Ampersand’s owners, Comcast, Cox and Charter, “have access to a ton of streaming inventory, despite being traditional cable operators,” she noted. “So there’s a lot of cross-platform in the marketplace. And brands are going to be able to lean into where they can find a consistent target audience with as much measurability as possible on the back end.”
Streaming services like Disney+ that offer easy usability and a consistently excellent user experience, along with high-quality content, will continue to grow, she said. “And Disney will figure out how to deliver those audiences to brands.”
“It’s not an either/or,” added Disney’s Valentino, stressing that the industry should learn from digital’s mistakes on the accountability front and take care not to “race the [streaming] business to the bottom.”
“What’s powerful in both linear and digital is how we can connect content and audiences at scale,” she said. “We’re in the early stages of what that looks like—how to measure it, what’s the accountability. But when we can come to the table with data capability, scale, brands that actually break through, and assets like parks and experiential, you have a very different posture with a client. You’re solving for a very different problem. Data and measurement are very important, but for us, it has to connect back to our core.”
“Data’s coming and addressability’s coming, but the consumer experience with ads is very important for everyone in the TV advertising and media business,” said Steinlauf. “I think what’s coming is lighter ad loads — a five- or six-minute standard in streaming — and very targeted advertising that’s relevant to the viewers.”
But all premised first on offering targeted content. “At Discovery we’ve got a 60,000-episode television library… and if we fire up a good algorithm on that, we can make the experience much more personalized for the individual viewer,” he said. “Deliver content for animal lovers, or car or food lovers." Per-month costs for such a lower-ad load, quality-content offering will probably fall in the $6 to $8 range, he predicted.

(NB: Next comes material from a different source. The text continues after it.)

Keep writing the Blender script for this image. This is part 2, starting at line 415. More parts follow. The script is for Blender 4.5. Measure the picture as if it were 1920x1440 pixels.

“But the linear business isn’t going away,” he emphasized. “We have $5 billion in linear advertising at Discovery, based on 87 million homes subscribing to either traditional or virtual cable bundles. That business will stay pretty healthy. It’s going to be a struggle for advertisers [of products targeted to women] because so much of the audience is shifting to sitcoms and movies via streaming. The country’s going to be split between sports households and non-sports households. I think the sports households will stay in the big bundles and those [big-bundle subscribers] will probably fall down to 65 million or 70 million over the next five years. But you’re going to see this dramatic shift in 50 million homes, because — not to over-generalize — where females control the TV sets, there’s not as much of a need for the bundles. We’re moving toward a country where some people will just shop the apps and be fine with that, and others will want to have the big bundle, mainly for sports and news.”
For Disney, “it’s not necessarily about lighter ad loads but different ad loads,” said Valentino. “We spend an enormous amount of time talking about ad innovation—we’re pioneering so many formats on the content side, but by far the bulk of ads out there are still traditional formats. Premium ad environments across all of these screens should be as differentiated as the content.”
Ray pointed out that heavy ad loads result from inventory scarcity, and that the only way to lighten the ad load in linear while maintaining media owners’ revenue is to enable more available inventory.
So the agency is talking with big media companies about “moving away from considering reaching the audience within a very narrow footprint of where the content is available,” he said. “Where are streaming opportunities, what are some of the other video formats and opportunities within a portfolio, and how do we think about those ads traveling across those? Then the yield will be there for [the media owner] but the experience will be better because the ad load within a particular component of that ecosystem will be less.”
“Individual product sets by individual networks are not going to solve the consumer experience problem,” said Pangis. “We need to determine what deduplicated reach across all the buys that are happening for a brand look like, where the under-exposed audiences across all of those networks and streaming services are, and then fill in the gaps from there. This isn’t going to be an individual supplier situation. This is going to be looking at holistic set-top box data—holistic views of an audience.”
Pangis stressed that TV remains the best way to build brands. “We should continue to use TV’s broad reach, then fill in the gaps with addressability. You can’t interact with an audience that doesn’t know your brand exists. If we start spending more money on targeted advertising than brand building, I think we’re going to have an industrywide problem.”
Ray agreed wholeheartedly. “We as an agency have data and technology today not to silo or necessarily precision-target, because we have clients that need to reach large audiences. There’s a role for audience-based targeting, but we don’t have to narrowcast. We can target all category purchasers. We can build a propensity model that ensures we’re reaching those with the greatest likelihood of buying a brand’s products."
“What’s most important is that there’s massive unawareness of what’s happening in the linear space, where we can use data and technology as a complement. We’ve looked at more than 50 different linear client campaigns, and on average, we’re seeing 80% of their impressions going to about 25% of U.S. households."
“The conversation is not suddenly let’s move away from linear; it’s how do we use other technology and data to in-fill and complement; to extend reach and reduce excessive frequency. Advanced TV and addressable are really helping us to say ‘Let’s not target a narrow audience; let’s target the category purchasers who are light linear viewers, and we will extend reach for no incremental dollars.’”
A well done and balanced report, Karlene. Thanks. What some buyers who object to much higher CPMs on OTT platforms don't seem to understand is that as the amount of "linear TV" GRPs shrinks the reduced supply will force a major uptick in "linear TV" CPMs---especially on cable channels which have always been TV's bargain basement where pricing was concerned. But advanced cord cutting will change that. So get used to much higher CPMs in general because they are coming not only with AVOD but with "linear"as well.